Further, the issue of granting reservation to women, without allowing a quota within quota for Backward, Dalit and Muslim women, the main demand of the Yadav triumvirate, has split Sharad Yadav’s Janata Dal-United (JD-U), which is insisting on quota within quota for OBC, Dalit and Muslim women, vertically.

Defying JD-U president, Bihar Chief Minister Nitish Kumar is supporting the Bill. Nobody knows now which way the JD-U would swing tomorrow.

JD-U sources disclosed that while a majority of its MPs are opposed to the Bill, majority of the six Rajya Sabha members of the party are aligned with Nitish.
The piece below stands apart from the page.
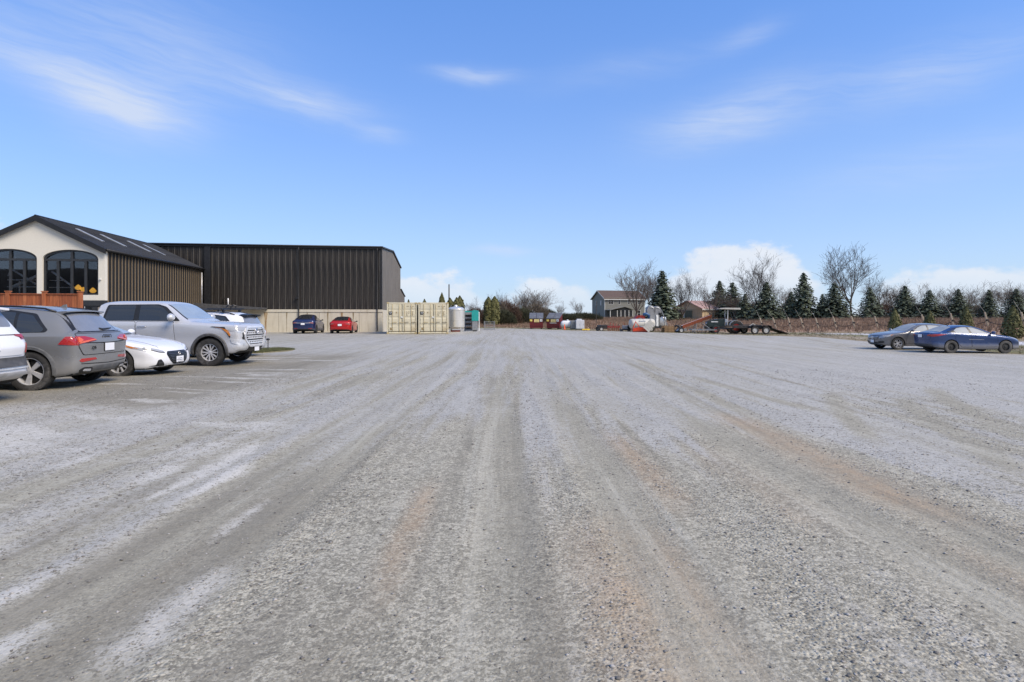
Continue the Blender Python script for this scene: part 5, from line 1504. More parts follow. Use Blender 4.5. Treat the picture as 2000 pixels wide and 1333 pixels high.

The party whip in the Upper House Ali Anwar Ansari too is a Nitish loyalist. So they are likely to go the Nitish way.

Sharad has summoned his parliamentary party meeting tomorrow morning. JD-U chief whip Rajiv Ranjan Singh Lalana, a friend-turned-foe of Nitish, is now backing Sharad. However, the JD-U parliamentary party leader is octogenarian Ram Sunder Das, another Nitish camp follower. Therefore, it will not be easy for Sharad to carry his parliamentary party with him on the Bill tomorrow.
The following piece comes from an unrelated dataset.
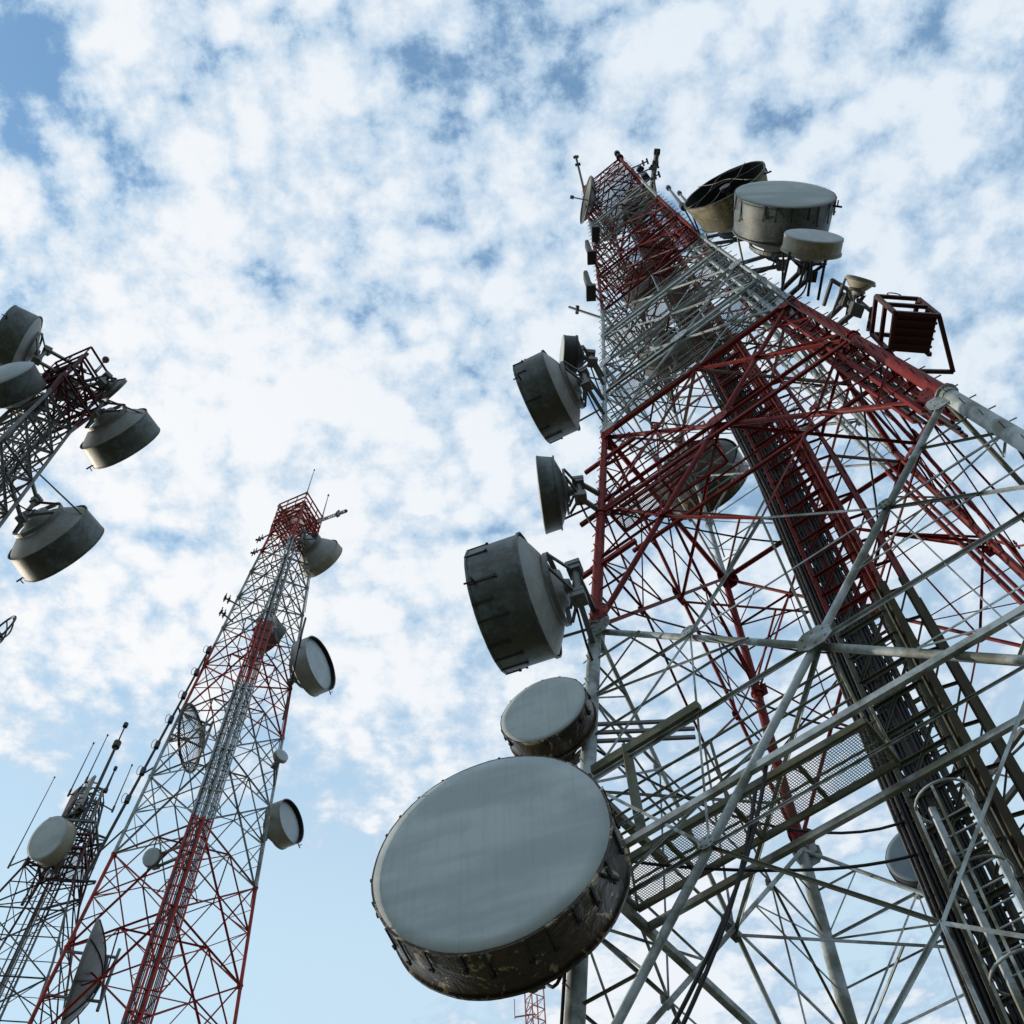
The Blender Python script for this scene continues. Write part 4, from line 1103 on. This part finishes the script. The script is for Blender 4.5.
whip('thin whip on the top corner of the second tower gallery', T2.cor(near, ztop2) + Vector((0, 0, 1.0)), 3.8, 0.04, group='whips on the second tower tip')
whip('shorter whip at the right corner of the second tower gallery', T2.cor(Rc, ztop2) + Vector((0.3, 0, 0.4)), 3.4, 0.05, group='whips on the second tower tip')
horiz_ant('pale boom sticking out to the right from the second tower gallery', T2.cor(Rc, ztop2), at(346, 511, 63), 0.11, 1)
horiz_ant('thin boom sticking out to the left from the second tower gallery', T2.cor(Lc, ztop2), at(279, 505, 64), 0.05, 1)
for (lb, u0, v0, zz) in (('upper left bracket boom under the second tower gallery', 258, 540, zB(1.86)), ('lower left bracket boom under the second tower gallery', 253, 553, zB(1.80))):
    horiz_ant(lb, T2.cor(Lc, zz), at(u0, v0, 62), 0.05, 2)
for (lb, u0, v0, u1, v1, d) in (('short antenna boom on the left leg of the second tower, higher one', 240, 606, 225, 598, 56), ('short antenna boom on the left leg of the second tower, lower one', 233, 622, 221, 612, 55)):
    horiz_ant(lb, at(u0, v0, d), at(u1, v1, d), 0.05, 2)
pb = at(120, 810, 47); pt = None
def vert_at(u, v, depth, u2, v2):
    """vertical rod through pixel (u, v) at that depth; its length ends level with pixel row v2"""
    p = at(u, v, depth); lo, hi = 0.0, 60.0
    for _ in range(40):
        mid = (lo + hi) / 2; yy = px(p + Vector((0, 0, mid)))[1]
        if yy > v2: lo = mid
        else: hi = mid
    return p, lo
def dipole_mast():
    A, B = at(84, 880, 44), at(211, 646, 54)
    o = thing('dipole_mast', 'long pole of folded dipole loops running beside the left leg of the second tower', 'mast antenna', tuple(A))
    m = MB(); m.pipe(A, B, 0.075, 8, 0.05); m.build('pole', M_DSTEEL, o, A)
    for k in range(7):
        c = A.lerp(B, 0.30 + 0.70 * k / 6.2); d = Vector((-0.75, -0.5, 0)).normalized(); sgn = 0.8
        pts = [c + d * (0.08 + 0.24 * (0.5 - 0.5 * math.cos(t))) * sgn + Vector((0, 0, 0.30 * math.sin(t))) for t in [2 * math.pi * q / 14 for q in range(15)]]
        m = MB(); m.path(pts, 0.014, 5); m.pipe(c, c + d * 0.13, 0.02, 6); m.pipe(c - Vector((0, 0, .2)), c + Vector((0, 0, .2)), 0.12, 8); m.build('dipole_loop', M_DSTEEL, o, c)
    for t in (0.1, 0.4, 0.7, 0.97):
        c = A.lerp(B, t); m = MB(); m.bar(c, T2.cor(Lc, c.z), 0.06, 0.06); m.build('arm', M_DSTEEL, o, c)
dipole_mast()
for (lb, u, v) in (('small bracket antenna below the round middle dish of the second tower', 286, 708), ('small bracket antenna just above the round middle dish of the second tower', 303, 628)):
    p = at(u, v, 54); o = thing('bracket_antenna', lb, 'small antenna', tuple(p)); tt = T2.cor(Rc, p.z)
    m = MB(); m.pipe(p - Vector((0, 0, 0.9)), p + Vector((0, 0, 0.9)), 0.06, 8); m.build('rod', M_DSTEEL, o, p)
    for s_ in (-0.5, 0.5): m = MB(); m.bar(p + Vector((0, 0, s_)), Vector((tt.x, tt.y, p.z + s_)), 0.06, 0.06); m.build('arm', M_DSTEEL, o, p)

# ================================================================== UPPER LEFT TOWER
Z3 = 36.0
C3X, C3Y = -0.405 * Z3, 0.345 * Z3
Z3T = CZ + Z3 * 0.975
prof3 = [(0, 4.2), (CZ + 0.6 * Z3, 1.75), (CZ + 0.85 * Z3, 1.35), (CZ + Z3, 1.2)]
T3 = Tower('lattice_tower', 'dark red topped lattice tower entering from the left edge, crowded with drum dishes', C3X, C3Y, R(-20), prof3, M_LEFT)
for i in range(4): T3.leg(i, 0, Z3T, lambda z: 0.055, flanges=()); T3.footing(i)
z = 0.6; lv3 = [z]
while z < Z3T - 0.6:
    z += max(1.2, T3.size(z) * 1.25); lv3.append(min(z, Z3T))
for k in range(len(lv3) - 1):
    for i in range(4): T3.panel(i, lv3[k], lv3[k + 1], 0.032, 0.03, 0.02, 1, 'angle')
    T3.ring(lv3[k + 1], 0.02, False)
for i in range(4): 
    c0 = T3.c + (T3.u * OFF[i][0] + T3.v * OFF[i][1]) * 0.25
for o_ in (-0.3, -0.1, 0.1, 0.3):
    T3.add('cable_run', Vector((*(T3.c + T3.u * o_ + T3.v * 0.3).xy, 0.3)), Vector((*(T3.c + T3.u * o_ + T3.v * 0.3).xy, Z3T - 1)), 0.03, 'pipe', M_RUBBER)
    T3.add('cable_run', Vector((*(T3.c + T3.u * 0.72 + T3.v * o_).xy, 0.3)), Vector((*(T3.c + T3.u * 0.60 + T3.v * o_).xy, Z3T - 5)), 0.025, 'pipe', M_STEEL)
T3.flush()
climb(T3.c - T3.v * 0.3, T3.u, -T3.v, 0.3, Z3T - 0.5, T3.root, M_LEFT, hoops=False)
gallery(T3, Z3T - 0.5, 0.72, M_LEFT, 0.8, r=0.03, lean=True); gallery(T3, Z3T - 2.6, 0.8, M_LEFT, 0.8, r=0.03, lean=True)
G3 = 'dishes on the upper left tower'
def ctr(tw): return (0, 0, lambda z, tw=tw: Vector((tw.c.x, tw.c.y, z)))
drum('drum dish with streaked shroud pointing up-left at the left edge', 1, 336, 36, -122, 2.3, 0.85, ctr(T3), M_SLEEVE, M_RADOME, M_BACK, G3, cone=0.3)
drum('drum dish with domed blue-grey cover below it at the left edge', 7, 375, 33, -165, 1.75, 0.7, ctr(T3), M_SLEEVE, M_RADWHITE, M_BACK, G3, bulge=0.16)
drum('white backed drum dish on the right of the upper left tower, higher of the two', 127, 448, 37, 21.4, 2.58, 0.80, ctr(T3), M_SLEEVE, M_RADOME, M_BACK, G3, radial=0.97, cone=0.5)
drum('white backed drum dish on the right of the upper left tower, lower of the two', 65, 554, 33, 23, 2.74, 0.85, ctr(T3), M_SLEEVE, M_RADOME, M_BACK, G3, radial=0.97, cone=0.5)
drum('small thin dish edge-on just above the higher white backed drum', 116, 391, 36, 35, 1.0, 0.1, ctr(T3), M_STEEL, M_RADWHITE, M_STEEL, G3)
drum('dark drum dish hidden inside the red top of the upper left tower', 66, 396, 38.5, 0, 1.0, 0.4, None, M_DSTEEL, M_RADOME, M_SLEEVE, G3)
shell('rod grid dish showing only its curved rim at the left edge', -3, 634, 29, -147, 1.28, 0.2, (0, 0, lambda z: Vector((T3.c.x - 0.3, T3.c.y, z))), grid=True, group=G3, boom=0.2, nb=4, mount=False)
pt3 = at(92, 340, 37.2); pt3.z = Z3T + 0.5
lp = T3.cor(2, Z3T)
whip('short rod with a round lamp ball above the upper left tower', T3.c + Vector((0.2, 0.1, Z3T + 0.7)), 1.1, 0.025, M_DSTEEL, group='rods on the upper left tower tip')
o = thing('warning_lamp', 'small dark round lamp ball on the tip of the upper left tower', 'warning lamp', tuple(T3.c + Vector((0.2, 0.1, Z3T + 1.85))))
m = MB(); cc = T3.c + Vector((0.2, 0.1, Z3T + 1.9))
m.lathe([(0.13 * math.sin(R(-90 + 18 * k)), max(0.001, 0.13 * math.cos(R(-90 + 18 * k)))) for k in range(11)], cc, Vector((0, 0, 1)), Vector((1, 0, 0)), Vector((0, 1, 0)), 20)
m.build('lamp_glass', M_LAMPGLASS, o, cc)
m = MB(); m.pipe(cc - Vector((0, 0, 0.22)), cc - Vector((0, 0, 0.1)), 0.05, 10); m.build('lamp_base', M_DSTEEL, o, cc)

# ================================================================== SMALL LOWER LEFT TOWER (whips)
Z4 = 40.0
C4X, C4Y = -0.528 * Z4, 0.890 * Z4
prof4 = [(0, 9.0), (CZ + 0.72 * Z4, 4.2), (CZ + 0.88 * Z4, 1.9), (CZ + Z4, 0.9)]
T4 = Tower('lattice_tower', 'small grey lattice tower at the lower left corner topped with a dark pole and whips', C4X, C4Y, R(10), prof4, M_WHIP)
for i in range(4): T4.leg(i, 0, CZ + Z4, lambda z: 0.05); T4.footing(i)
z = 0.6; lv4 = [z]
while z < CZ + Z4 - 0.8:
    z += max(1.2, T4.size(z) * 0.85); lv4.append(min(z, CZ + Z4))
for k in range(len(lv4) - 1):
    for i in range(4): T4.panel(i, lv4[k], lv4[k + 1], 0.026, 0.024, 0.018, 1, 'angle')
    T4.ring(lv4[k + 1], 0.018, False, None)
for j, o_ in enumerate((-0.3, -0.1, 0.1, 0.3)):
    b0 = T4.c + T4.u * o_ - T4.v * 0.35
    T4.add('cable_run', Vector((b0.x, b0.y, 0.3)), Vector((b0.x, b0.y, CZ + Z4 - 0.5)), 0.035, 'pipe', M_RUBBER if j % 2 else M_STEEL)
T4.flush()
climb(T4.c + T4.v * 0.2, T4.u, -T4.v, 0.3, CZ + Z4, T4.root, M_WHIP, hoops=False, w=0.5)
gallery(T4, CZ + 0.89 * Z4, 1.05, M_WHIP, 1.6, r=0.05)
m = MB(); pz = CZ + Z4
base4 = Vector((C4X, C4Y, pz - 2))
m.pipe(base4, base4 + Vector((0, 0, 5.6)), 0.10, 10, 0.07); m.pipe(base4 + Vector((0, 0, 5.6)), base4 + Vector((0, 0, 7.2)), 0.04, 8)
m.pipe(base4 + Vector((0, 0, 5.5)), base4 + Vector((0, 0, 5.9)), 0.2, 10); m.pipe(base4 + Vector((0, 0, 7.15)), base4 + Vector((0, 0, 7.4)), 0.13, 10)
m.build('top_pole', M_DSTEEL, T4.root, base4)
m = MB()
for (a, b, zz) in ((-1.6, 0.2, -1.2), (1.7, -0.3, -1.6), (1.2, 0.8, -0.2), (-1.2, -0.9, -3), (1.8, 0.2, -3.4), (1.9, -0.5, -5)):
    q = base4 + Vector((a, b, zz)); m.bar(base4 + Vector((0, 0, zz)), q, 0.08, 0.08); m.bar(base4 + Vector((0, 0, zz - 0.6)), q + Vector((0, 0, -0.1)), 0.05, 0.05)
m.build('outrigger', M_DSTEEL, T4.root, base4)
drum('round grey drum dish at the far lower left on the small whip tower', 47, 838, 45.5, -158, 2.0, 0.55, ctr(T4), M_CREAM, M_RADOME, M_BACK, None, el=-16)
for (lb, u, v, v2, d, r) in (('thin whip left of the grey panels on the small tower', 68, 796, 744, 52, 0.035), ('whip just left of the dark pole on the small tower', 85, 783, 736, 52.5, 0.035),
        ('short thick whip just right of the dark pole on the small tower', 105, 792, 770, 52.5, 0.07), ('whip at the far right of the small tower head', 112, 812, 766, 52, 0.035),
        ('very long thin whip left of everything on the small tower', 8, 868, 778, 50, 0.03), ('thin pole rising behind the grey drum of the small tower', 22, 905, 855, 50, 0.05)):
    p, h = vert_at(u, v, d, u, v2); whip(lb, p, h, r, taper=0.6, group='whips on the small lower left tower', arm_to=(C4X, C4Y, p.z + 0.15), mat=M_DSTEEL)
for (lb, u, v, mt) in (('pale grey panel antenna beside the dark pole of the small tower', 84, 795, M_BACK), ('red-brown panel antenna on the head of the small tower', 70, 806, M_REDBOX)):
    panel_ant(lb, u, v, 51.5, 2.2, 0.7, T4, 0, mt, az=-140, group='panel antennas on the small tower')

# ================================================================== FAR SLIM MAST (bottom centre)
p5 = at(535, 1008, 47)
T5 = Tower('slim_mast', 'far slim pinkish mast peeping out below the largest dish', p5.x, p5.y, R(30), [(0, 0.62), (p5.z + 3, 0.62)], M_FAR, category='mast')
top5 = at(535, 988, 47).z
z5 = p5.z + 0.9
for i in range(4): T5.leg(i, 0, z5 + (0.5 if i % 2 else 0.1), lambda z: 0.03)
z = 0.3
while z < z5 - 0.6:
    for i in range(4):
        T5.add('horizontal_beam', T5.cor(i, z + 0.6), T5.cor(i + 1, z + 0.6), 0.015); T5.add('diagonal_brace', T5.cor(i, z), T5.cor(i + 1, z + 0.6), 0.014)
    z += 0.6
T5.flush(60)
m = MB(); m.bar(Vector((p5.x, p5.y, z5 - 1.2)), Vector((p5.x - 0.9, p5.y, z5 - 1.3)), 0.05, 0.05); m.pipe(Vector((p5.x - 0.9, p5.y, z5 - 1.4)), Vector((p5.x - 0.9, p5.y, z5 - 0.4)), 0.02, 6); m.build('side_arm', M_FAR, T5.root, p5)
Curiously Nitish Kumar has said: “When I was a member of the Joint Parliamentary Committee, I had given a dissent note. Now, the time has come to give women reservation in Lok Sabha and state Assemblies.”

But while there is near certainty about the passage of the Bill tomorrow, there are still skeptics who point out that the Supreme Court has set a limit of 50 per cent for all reservations so far. There is a quota of 22 per cent for SC/STs in Parliament and Assemblies. If women are given 33 per cent, the sum total of quota seats would go up to 55 per cent, beyond the apex court limit.

Meanwhile, both the Congress and the BJP are invoking emotional reasons for supporting the Bill. Congress spokesman Shakeel Ahmed said: “We are emotionally attached to the Bill, the process for which was initiated by late Rajiv Gandhi.”

Similarly, Leader of Opposition Sushma Swaraj asserted that that ‘the Bill is a dream of our two big leaders Atal Bihari Vajpayee and LK Advani.” BJP president Nitin Gadkari convened an emergency meeting of the party Core Group today to discuss the Bill.

Issuing a statement later, Gadkari said, “The Core Group unanimously decided to ensure passage of the Constitution Amendment providing for one-third reservation for women in Lok Sabha and state Assemblies.”